Report: One-third of states have passable fiscal transparency, the rest need improvement

by Bethany Blankley,, Nov 27, 2018

More than one third of state governments are doing a good job with fiscal transparency, a new report released by the nonpartisan, nonprofit Truth in Accounting (TIA) indicates. The report, which evaluated the transparency of state government finances, found the remaining two-thirds in need of improvements.

To encourage the publication of transparent and accurate government financial information, TIA created a “Financial Transparency Score” for financial reporting. It evaluates several factors ranging from whether a state used an independent auditor to examine its annual financial report to how accessible reports are online.

The 10 states with the least fiscal transparency are Missouri, Louisiana, Nebraska, Rhode Island, Vermont, Massachusetts, Montana, Arkansas, New Mexico and Connecticut.

“One of the factors we track is the timeliness of state financial reporting,” TIA’s director or research Bill Bergman told “Truthful financial reporting includes timely financial reporting, and states vary widely in how soon they deliver audited financial results to their citizens – and to legislators and governors developing budgets.”

The Chicago-based organization was founded in 2002 to “compel governments to produce financial reports that are understandable, reliable, transparent and correct.”

No state earned a perfect score of 100. However, 19 states scored well on a curved grade, receiving As with scores between 80 and 85. Utah earned an 85, the highest score. Twenty-one states received Bs; three states received Cs; six received Ds. Connecticut received the lowest failing grade of 44, less than half of Utah’s grade.

(Hawaii is tied for 15 with a score of 80.)

The top 10 states with the most fiscal transparency, according to Truth in Accounting, are Utah, Washington, West Virginia, Virginia, South Dakota, Idaho, North Dakota, Alaska, Georgia and Indiana.

The 10 states with the least fiscal transparency are Missouri, Louisiana, Nebraska, Rhode Island, Vermont, Massachusetts, Montana, Arkansas, New Mexico and Connecticut.

“While there is a great deal of focus on state governments’ budgets, the results of those budgets are found in a government’s comprehensive annual financial report (CAFR),” TIA notes. The CAFR is produced annually and is audited by a certified public accountant.

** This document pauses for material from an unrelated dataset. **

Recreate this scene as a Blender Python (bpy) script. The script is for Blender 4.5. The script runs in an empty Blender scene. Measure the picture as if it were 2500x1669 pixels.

To receive a score of 100, TIA suggests that governments follow a best practices guideline, which includes certain criteria for their CAFR. TIA states that CAFR must be easily accessible online, with useful links from the table of contents and bookmarks.

It must also be audited by and receive a clean opinion from an independent auditor who is not an employee of the government, meaning “the auditors found the financial statements included in the annual report fairly and accurately present the government’s financial condition.”

TIA’s analysis found that all 50 states produced CAFRs that are in a searchable PDF format; 46 states received a clean opinion.

Louisiana, Missouri and Nebraska received qualified opinions, meaning the auditors found the financial statements were fairly presented, except for a few specified issues. New Mexico received a disclaimer of opinion, meaning “it in essence flunked its audit.”

State governments should report all retirement liabilities on their balance sheets, including a net pension liability measured on the same date as the CAFR that is “not distorted by misleading and confusing deferred items,” TIA argues.

TIA found that states did not report their current pension liability amounts. All but three states used June 30, 2016, figures in their fiscal 2017 annual reports. The other three states used amounts from different valuation dates. Colorado, for example, calculated its pension liability using data dated Dec. 31, 2016, for the state’s fiscal year ending June 30, 2017.

No state accurately reported its net position, TIA reports. Instead, they “used confusing accounts called deferred outflows and inflows.”

“Surprisingly, only 15 states used outside certified public accounting (CPA) firms to audit the state CAFR,” the report notes. “The other states used auditors who work for the state, which brings into question their ability to provide an independent opinion.”